Bremerton Police Department Detective Sgt. Kevin Crane and Andrew Oakley, BPD’s community resource officer and retired detective, met with the public at Kitsap Community Resources’ office on Park Avenue to present information on sex offenders and inform the community of the 20 Level 3 sex offenders who reside within the city limits.

“There’s over 20,000 (registered sex offenders) in the state,” Oakley said. “There’s 792 in the county, 49 of those are Level 3’s. We have 20 of the 49. We have a total of 211, that’s Level 1’s, 2’s and 3’s.”

Cities like Bremerton have larger concentrations of these sex offenders because cities have the services needed by recently released individuals, according to Crane.

“Stability is one reason we have a lot of them living in the city,” Crane said. “This is where the transit lines are. This is where DSHS is. This is where DOC is.
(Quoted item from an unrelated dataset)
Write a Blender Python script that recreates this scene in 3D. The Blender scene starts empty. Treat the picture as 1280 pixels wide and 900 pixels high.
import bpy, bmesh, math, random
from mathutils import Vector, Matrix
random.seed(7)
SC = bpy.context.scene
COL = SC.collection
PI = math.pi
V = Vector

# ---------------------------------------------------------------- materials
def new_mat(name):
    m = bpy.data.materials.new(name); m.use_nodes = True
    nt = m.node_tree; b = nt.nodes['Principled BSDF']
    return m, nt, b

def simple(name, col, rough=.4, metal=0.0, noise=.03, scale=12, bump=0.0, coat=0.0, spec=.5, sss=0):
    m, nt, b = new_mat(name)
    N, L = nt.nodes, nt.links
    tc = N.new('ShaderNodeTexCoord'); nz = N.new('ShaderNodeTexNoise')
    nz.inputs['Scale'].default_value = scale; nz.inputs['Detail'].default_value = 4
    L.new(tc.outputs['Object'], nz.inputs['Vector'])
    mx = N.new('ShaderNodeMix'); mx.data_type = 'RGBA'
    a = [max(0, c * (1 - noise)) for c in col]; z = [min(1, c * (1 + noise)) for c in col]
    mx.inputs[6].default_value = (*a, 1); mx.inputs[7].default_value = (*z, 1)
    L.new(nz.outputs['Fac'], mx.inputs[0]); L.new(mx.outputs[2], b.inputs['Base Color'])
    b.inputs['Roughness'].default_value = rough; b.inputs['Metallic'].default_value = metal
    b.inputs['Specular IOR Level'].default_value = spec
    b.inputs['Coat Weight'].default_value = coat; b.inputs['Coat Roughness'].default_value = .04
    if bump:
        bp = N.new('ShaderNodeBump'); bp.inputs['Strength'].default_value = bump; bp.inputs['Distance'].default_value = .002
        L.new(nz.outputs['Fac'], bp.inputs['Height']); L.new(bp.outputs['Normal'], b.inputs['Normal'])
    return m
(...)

This is where all the services are so it’s much easier for these offenders to live in the city.”

Eldon Veil, secretary for Washington Department of Corrections, said there are only 15 landlords in Kitsap County who will rent to sex offenders, and the law dictates their return to Kitsap.

“By law, they are supposed to return to the county in which they were picked up,” he said. “So these people are not moving to Kitsap County, they are coming back to Kitsap County.”

Former City Council member David Farr said he was afraid his community was becoming “a sex offender neighborhood” and he urged the crowd to contact elected officials to voice their concerns.

Robbyn Myers, one of the 15 landlords who offer housing to offenders in the county, said the offenders have paid their debt to society and are just looking to get their lives back on track.

“These people want a second chance,” she said. “They’re trying to make things right.”

But citizens like new resident Jan Clayton-Bryant, said they are still worried about the neighborhood’s school-age children catching the bus.

The Kitsap County Sheriff’s Office has launched a new Internet-based software program to enhance the monitoring of sex offenders throughout the county and Oakley encourages concerned citizens to use the service at www.kitsapgov.com/sheriff/.